The Supreme Court said it will settle a circuit split and decide whether an attorney’s bad advice is enough for a Tennessee restaurateur to negotiate a new plea or go to trial on a drug charge that would force him to be deported.

(CN) – The Supreme Court said it will settle a circuit split and decide whether an attorney’s bad advice is enough for a Tennessee restaurateur to negotiate a new plea or go to trial on a drug charge that would force him to be deported.

Jae Lee, 47, moved to the United States from South Korea in 1982, and ended up owning two restaurants in Memphis, Tenn.

He also used drugs and was charged in 2009 with possession of ecstasy with intent to distribute after a sting operation, court records show. Lee had no previous criminal convictions.

His attorney advised him to plead guilty to get a lighter sentence considering the strong evidence against him, including Lee’s own admission that he possessed the drug and gave it to friends.

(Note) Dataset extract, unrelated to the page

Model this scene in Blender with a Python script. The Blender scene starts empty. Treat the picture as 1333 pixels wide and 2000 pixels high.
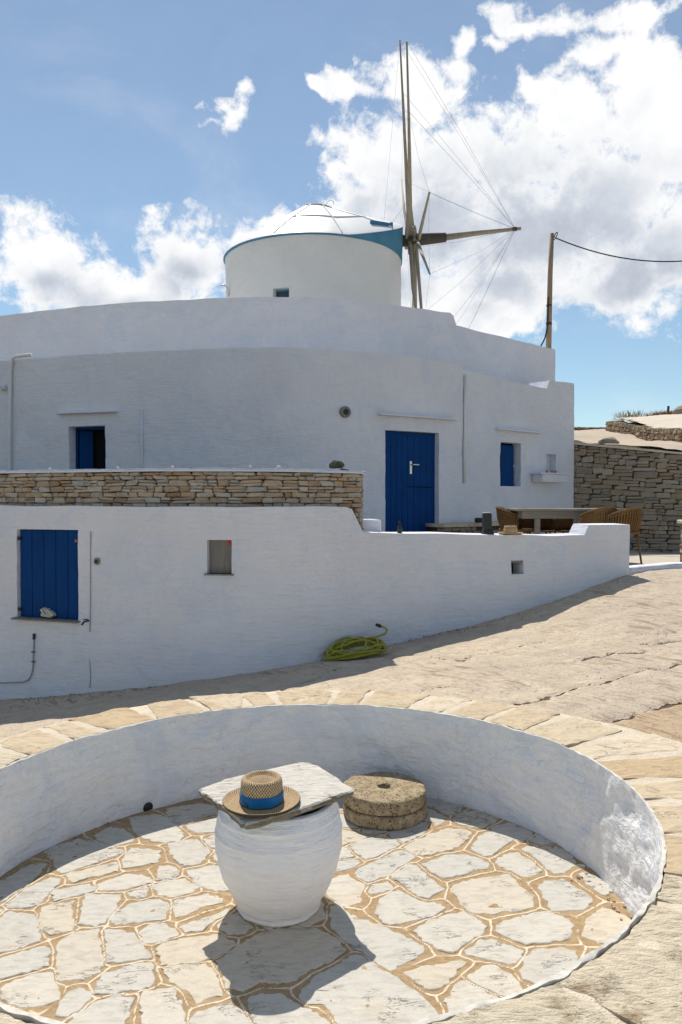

However, Lee never became a naturalized American citizen even though he has lived in the United States legally for decades.

He pleaded guilty to the ecstasy charge based on his attorney’s incorrect assurance that he could not be deported for the charge. Possession of ecstasy with intent to distribute is an aggravated felony, subjecting Lee to mandatory deportation.

Lee filed a motion to vacate his conviction and sentence, claiming ineffective assistance of counsel. A federal judge denied his motion, and he appealed to the Sixth Circuit.

In June, the Cincinnati-based appeals court affirmed the denial, finding that the bad advice of Lee’s attorney did not prejudice him because it is unlikely he would have been acquitted at trial or would have been able to get a conviction for a lesser offense that didn’t require deportation.

“In reaching this conclusion, we should not be read as endorsing Lee’s impending deportation,” U.S. Circuit Judge Alice Batchelder wrote for a unanimous three-judge panel. “It is unclear to us why it is in our national interests—much less the interests of justice—to exile a productive member of our society to a country he hasn’t lived in since childhood for committing a relatively small-time drug offense. But our duty is neither to prosecute nor to pardon; it is simply to say ‘what the law is.’”

Lee filed a petition for a writ of certiorari to the U.S. Supreme Court in September, citing a circuit split over whether a defendant like himself can demonstrate prejudice from ineffective assistance when they are facing strong evidence of guilt.

According to the petition, the Second, Fourth, Fifth and Sixth Circuits say a defendant in Lee’s position is not entitled to relief, while the Third, Seventh, Ninth and 11th Circuits have all “reached the opposite conclusion.”

"Because the Sixth Circuit had previously placed itself on the side of the government, the panel lacked the authority ‘to change camps,’” Lee’s petition states. “Regardless of which circuit ‘camp’ is correct, certiorari is warranted. It cannot be the case that ineffective assistance of counsel in some circuits results in mandatory and permanent deportation, while the exact same conduct in other circuits results in relief and an opportunity to negotiate a new plea or go to trial.”

On Wednesday, the Supreme Court agreed to hear Lee’s case and decide “whether it is always irrational for a defendant to reject a plea offer notwithstanding strong evidence of guilt when the plea would result in mandatory and permanent deportation,” the question posed in Lee’s petition.

Per its custom, the high court did not comment on its decision to take up the case.